Der Sicherheitsrat der Vereinten Nationen verurteilte den blutigen Granatüberfall scharf. Der Angriff müsse "objektiv untersucht" werden, um die Verantwortlichen zur Rechenschaft zu ziehen, heißt es in einer Erklärung des höchsten UN-Gremiums.

Vorstoß gen Westen

Auch die Kämpfe um den völlig zerstörten Flughafen von Donezk hielten an. Die ukrainische Armee teilte mit, die Regierungssoldaten hätten sich vom neuen Terminal zurückgezogen, kontrollierten aber noch Teile des Airports. Nach einer Zählung der Nachrichtenagentur AFP wurden in den vergangenen 24 Stunden im Osten des Landes insgesamt 42 Soldaten und Zivilisten getötet, darunter auch ein neunjähriges Mädchen, das durch einen Bombenangriff in der Ortschaft Marjinka ums Leben kam.

Der NATO-Oberkommandierende, US-General Philip Breedlove, sagte in Brüssel, die von Russland unterstützen Kräfte seien an mehreren Stellen nach Westen vorgestoßen.
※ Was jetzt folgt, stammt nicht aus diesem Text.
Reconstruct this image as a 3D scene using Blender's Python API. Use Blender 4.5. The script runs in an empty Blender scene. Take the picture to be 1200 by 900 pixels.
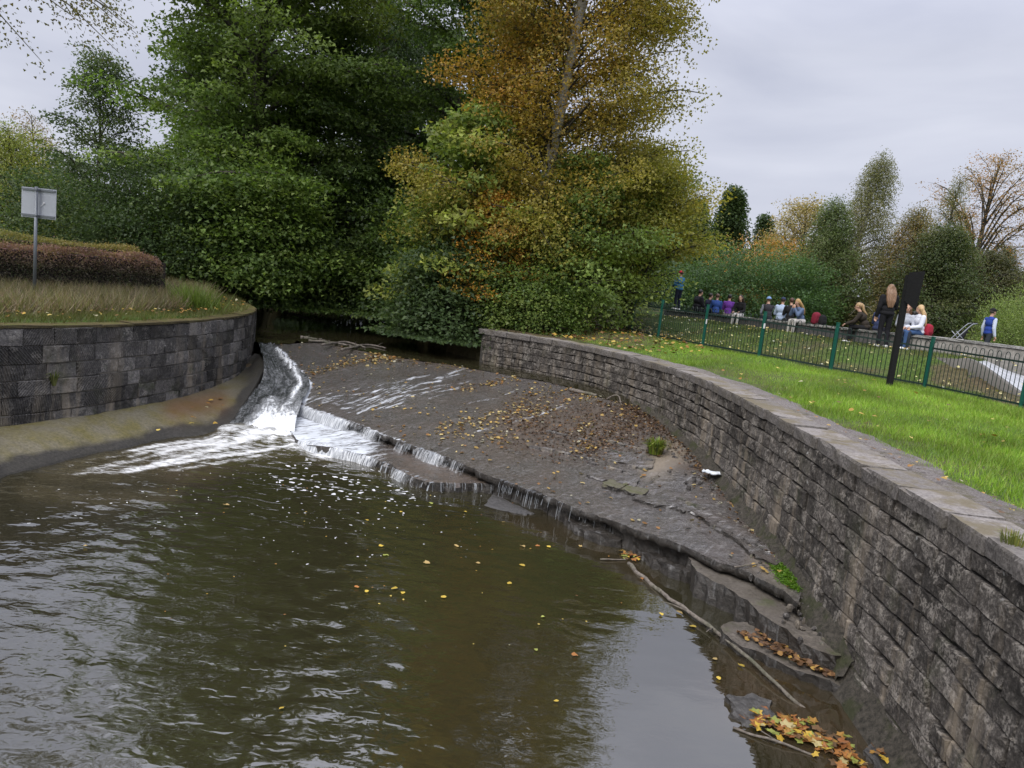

Es gebe Hinweise auf Luftverteidigungssysteme und elektronische Waffen, wie sie in der Vergangenheit bei russischen Truppenbewegungen registriert worden seien. Der General erklärte aber auch, er könne die Aussage des ukrainischen Präsidenten Poroschenko nicht bestätigen, wonach 9000 russische Soldaten in dessen Land stünden.
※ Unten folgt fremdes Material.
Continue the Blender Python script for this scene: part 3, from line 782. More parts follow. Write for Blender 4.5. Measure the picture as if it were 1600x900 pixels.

Panzer der Separatisten in der Ostukraine (Foto: Reuters)
"Kampflinie verschiebt sich": Panzer der SeparatistenBild: Reuters/A. Ermochenko

Die Intensität der Kämpfe in der Ostukraine hat nach NATO-Angaben wieder das Niveau vor dem Abkommen von Minsk erreicht. Im September war in der weißrussischen Hauptstadt unter anderem eine Feuerpause vereinbart worden, die jedoch vielfach gebrochen wurde.

Diplomatische Trippelschritte

Die dramatische Eskalation überschattet die hartnäckigen Bemühungen von Bundesaußenminister Frank-Walter Steinmeier um eine Lösung des Konflikts. Mit seinen Kollegen aus der Ukraine, Frankreich und Russland hatte Steinmeier nach eigenen Angaben am späten Mittwochabend in Berlin kleine Fortschritte erzielt. Bundeskanzlerin Angela Merkel hält angesichts der Lage an den Wirtschaftssanktionen gegen Russland fest. Diese könnten erst aufgehoben werden, wenn ihr Anlass entfalle, sagte sie am Rande des Weltwirtschaftsforums in Davos.